Exercise inputs:
....................

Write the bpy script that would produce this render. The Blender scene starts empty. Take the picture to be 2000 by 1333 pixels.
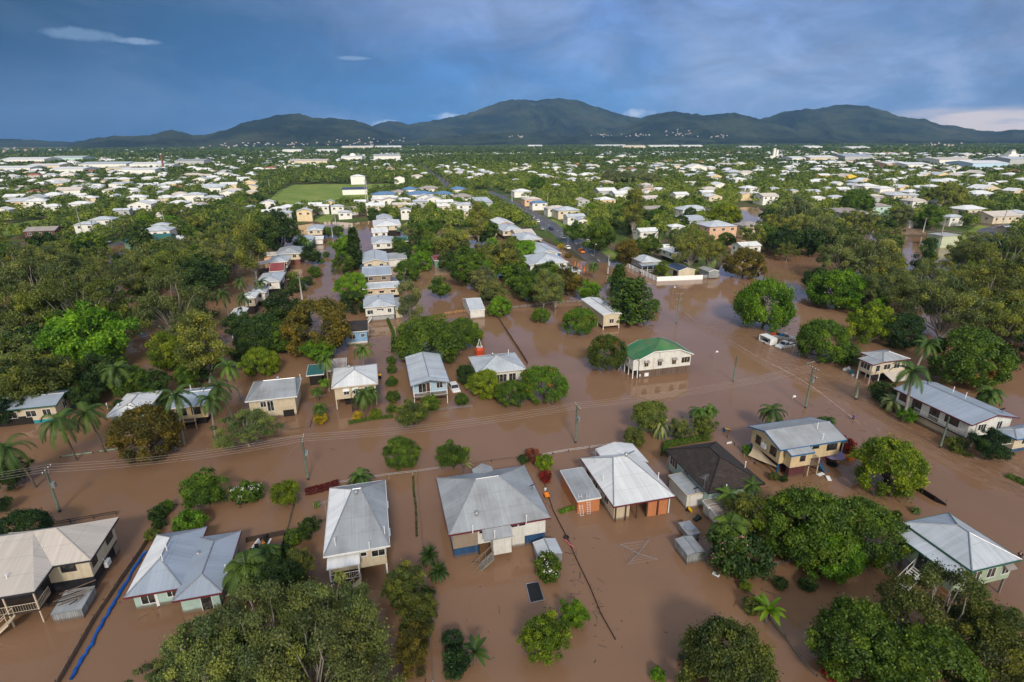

....................

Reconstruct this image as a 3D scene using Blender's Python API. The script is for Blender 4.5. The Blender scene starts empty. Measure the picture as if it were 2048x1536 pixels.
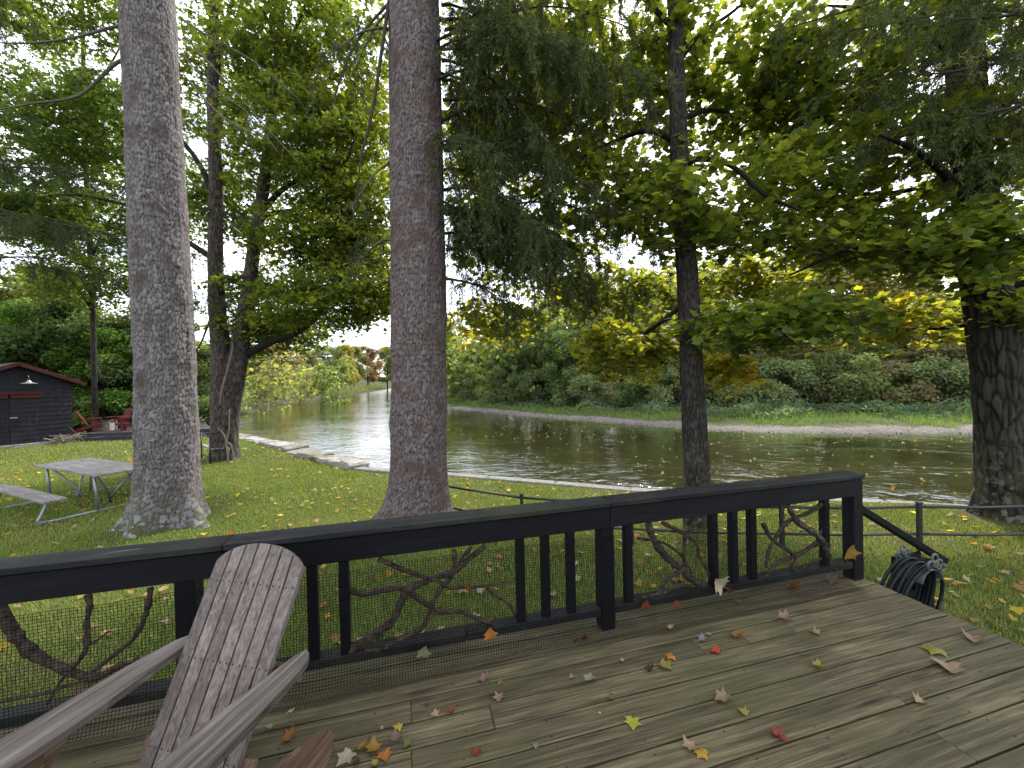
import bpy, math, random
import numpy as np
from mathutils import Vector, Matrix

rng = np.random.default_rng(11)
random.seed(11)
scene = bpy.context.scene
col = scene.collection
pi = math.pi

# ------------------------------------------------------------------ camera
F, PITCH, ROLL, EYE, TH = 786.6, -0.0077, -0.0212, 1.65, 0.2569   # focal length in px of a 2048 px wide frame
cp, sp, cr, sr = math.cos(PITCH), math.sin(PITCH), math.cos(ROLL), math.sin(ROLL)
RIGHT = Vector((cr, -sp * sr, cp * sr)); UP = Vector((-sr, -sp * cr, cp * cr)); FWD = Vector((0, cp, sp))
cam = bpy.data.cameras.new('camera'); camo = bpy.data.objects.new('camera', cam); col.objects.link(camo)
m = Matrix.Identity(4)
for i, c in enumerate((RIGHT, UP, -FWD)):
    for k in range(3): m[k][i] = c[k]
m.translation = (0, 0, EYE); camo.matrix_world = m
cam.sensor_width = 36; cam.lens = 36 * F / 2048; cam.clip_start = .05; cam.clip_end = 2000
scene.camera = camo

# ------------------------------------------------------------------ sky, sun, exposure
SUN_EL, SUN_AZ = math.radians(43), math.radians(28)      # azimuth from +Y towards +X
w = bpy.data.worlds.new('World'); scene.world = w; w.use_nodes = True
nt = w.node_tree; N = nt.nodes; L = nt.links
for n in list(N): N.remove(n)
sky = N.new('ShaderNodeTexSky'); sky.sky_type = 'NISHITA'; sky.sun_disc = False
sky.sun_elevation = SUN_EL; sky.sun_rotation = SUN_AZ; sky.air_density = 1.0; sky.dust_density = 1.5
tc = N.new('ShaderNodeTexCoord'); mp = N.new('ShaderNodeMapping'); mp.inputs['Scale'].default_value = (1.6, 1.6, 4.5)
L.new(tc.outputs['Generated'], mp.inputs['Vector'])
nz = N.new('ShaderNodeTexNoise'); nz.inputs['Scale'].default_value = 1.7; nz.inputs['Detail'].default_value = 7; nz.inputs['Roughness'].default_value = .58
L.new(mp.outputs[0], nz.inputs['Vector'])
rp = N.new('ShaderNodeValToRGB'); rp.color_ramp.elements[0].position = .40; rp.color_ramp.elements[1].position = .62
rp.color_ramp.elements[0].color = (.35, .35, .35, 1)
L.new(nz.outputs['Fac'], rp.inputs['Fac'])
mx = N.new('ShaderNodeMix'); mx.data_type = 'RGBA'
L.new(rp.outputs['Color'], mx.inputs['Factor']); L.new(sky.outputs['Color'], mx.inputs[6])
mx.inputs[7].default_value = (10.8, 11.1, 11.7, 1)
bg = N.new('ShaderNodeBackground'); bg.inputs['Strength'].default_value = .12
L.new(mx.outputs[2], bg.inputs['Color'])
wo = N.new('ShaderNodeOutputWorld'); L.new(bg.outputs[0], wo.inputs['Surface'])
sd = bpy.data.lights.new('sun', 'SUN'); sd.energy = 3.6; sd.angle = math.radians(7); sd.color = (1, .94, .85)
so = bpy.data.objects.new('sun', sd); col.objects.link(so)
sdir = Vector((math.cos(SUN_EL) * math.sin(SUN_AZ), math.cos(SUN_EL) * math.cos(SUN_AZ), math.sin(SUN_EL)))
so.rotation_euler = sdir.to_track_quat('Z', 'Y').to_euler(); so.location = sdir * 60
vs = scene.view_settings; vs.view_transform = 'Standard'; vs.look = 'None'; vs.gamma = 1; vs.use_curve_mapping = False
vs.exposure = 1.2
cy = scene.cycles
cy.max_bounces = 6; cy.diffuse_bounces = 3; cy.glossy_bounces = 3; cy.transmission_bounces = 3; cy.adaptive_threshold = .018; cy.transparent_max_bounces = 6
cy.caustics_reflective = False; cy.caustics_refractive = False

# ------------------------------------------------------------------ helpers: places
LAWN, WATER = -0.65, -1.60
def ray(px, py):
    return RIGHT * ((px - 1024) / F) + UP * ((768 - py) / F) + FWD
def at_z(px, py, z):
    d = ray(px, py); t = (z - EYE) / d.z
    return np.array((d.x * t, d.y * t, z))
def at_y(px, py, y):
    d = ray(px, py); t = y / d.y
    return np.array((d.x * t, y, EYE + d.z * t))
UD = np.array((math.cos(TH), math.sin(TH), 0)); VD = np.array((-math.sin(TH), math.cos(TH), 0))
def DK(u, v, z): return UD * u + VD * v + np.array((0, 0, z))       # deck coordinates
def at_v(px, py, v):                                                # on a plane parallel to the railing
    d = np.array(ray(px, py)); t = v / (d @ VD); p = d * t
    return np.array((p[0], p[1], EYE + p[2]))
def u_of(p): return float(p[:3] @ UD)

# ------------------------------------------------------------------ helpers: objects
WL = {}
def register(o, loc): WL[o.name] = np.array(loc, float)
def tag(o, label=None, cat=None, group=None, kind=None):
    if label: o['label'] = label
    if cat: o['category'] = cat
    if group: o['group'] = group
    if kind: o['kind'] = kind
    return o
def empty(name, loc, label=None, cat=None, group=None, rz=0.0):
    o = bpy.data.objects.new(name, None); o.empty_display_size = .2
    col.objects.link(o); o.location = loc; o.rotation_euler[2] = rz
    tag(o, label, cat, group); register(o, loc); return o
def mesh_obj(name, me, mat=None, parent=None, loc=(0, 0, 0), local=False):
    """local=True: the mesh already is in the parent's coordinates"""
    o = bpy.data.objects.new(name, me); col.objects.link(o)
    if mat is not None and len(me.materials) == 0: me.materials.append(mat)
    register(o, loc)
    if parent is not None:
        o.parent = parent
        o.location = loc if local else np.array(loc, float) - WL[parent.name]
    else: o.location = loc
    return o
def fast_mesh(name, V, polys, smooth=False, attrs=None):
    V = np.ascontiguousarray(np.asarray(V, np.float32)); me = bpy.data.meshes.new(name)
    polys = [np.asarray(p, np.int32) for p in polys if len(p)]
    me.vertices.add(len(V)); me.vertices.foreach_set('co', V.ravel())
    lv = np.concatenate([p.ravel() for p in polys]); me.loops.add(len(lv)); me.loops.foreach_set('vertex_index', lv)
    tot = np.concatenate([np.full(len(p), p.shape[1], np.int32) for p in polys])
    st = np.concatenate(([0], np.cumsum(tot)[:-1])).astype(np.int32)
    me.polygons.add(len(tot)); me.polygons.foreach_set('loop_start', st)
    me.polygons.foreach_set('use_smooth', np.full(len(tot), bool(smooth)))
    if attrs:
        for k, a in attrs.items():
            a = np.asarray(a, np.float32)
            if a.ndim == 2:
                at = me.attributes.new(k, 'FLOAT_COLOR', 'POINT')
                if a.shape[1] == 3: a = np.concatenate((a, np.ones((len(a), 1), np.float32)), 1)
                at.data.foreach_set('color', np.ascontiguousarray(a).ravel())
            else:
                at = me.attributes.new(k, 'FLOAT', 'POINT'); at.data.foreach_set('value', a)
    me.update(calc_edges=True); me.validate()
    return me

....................

Aim of the task: Look above for lines with the word "starts" and copy them all.

Answer below:
Write the bpy script that would produce this render. The Blender scene starts empty. Take the picture to be 2000 by 1333 pixels.
Reconstruct this image as a 3D scene using Blender's Python API. The script is for Blender 4.5. The Blender scene starts empty. Measure the picture as if it were 2048x1536 pixels.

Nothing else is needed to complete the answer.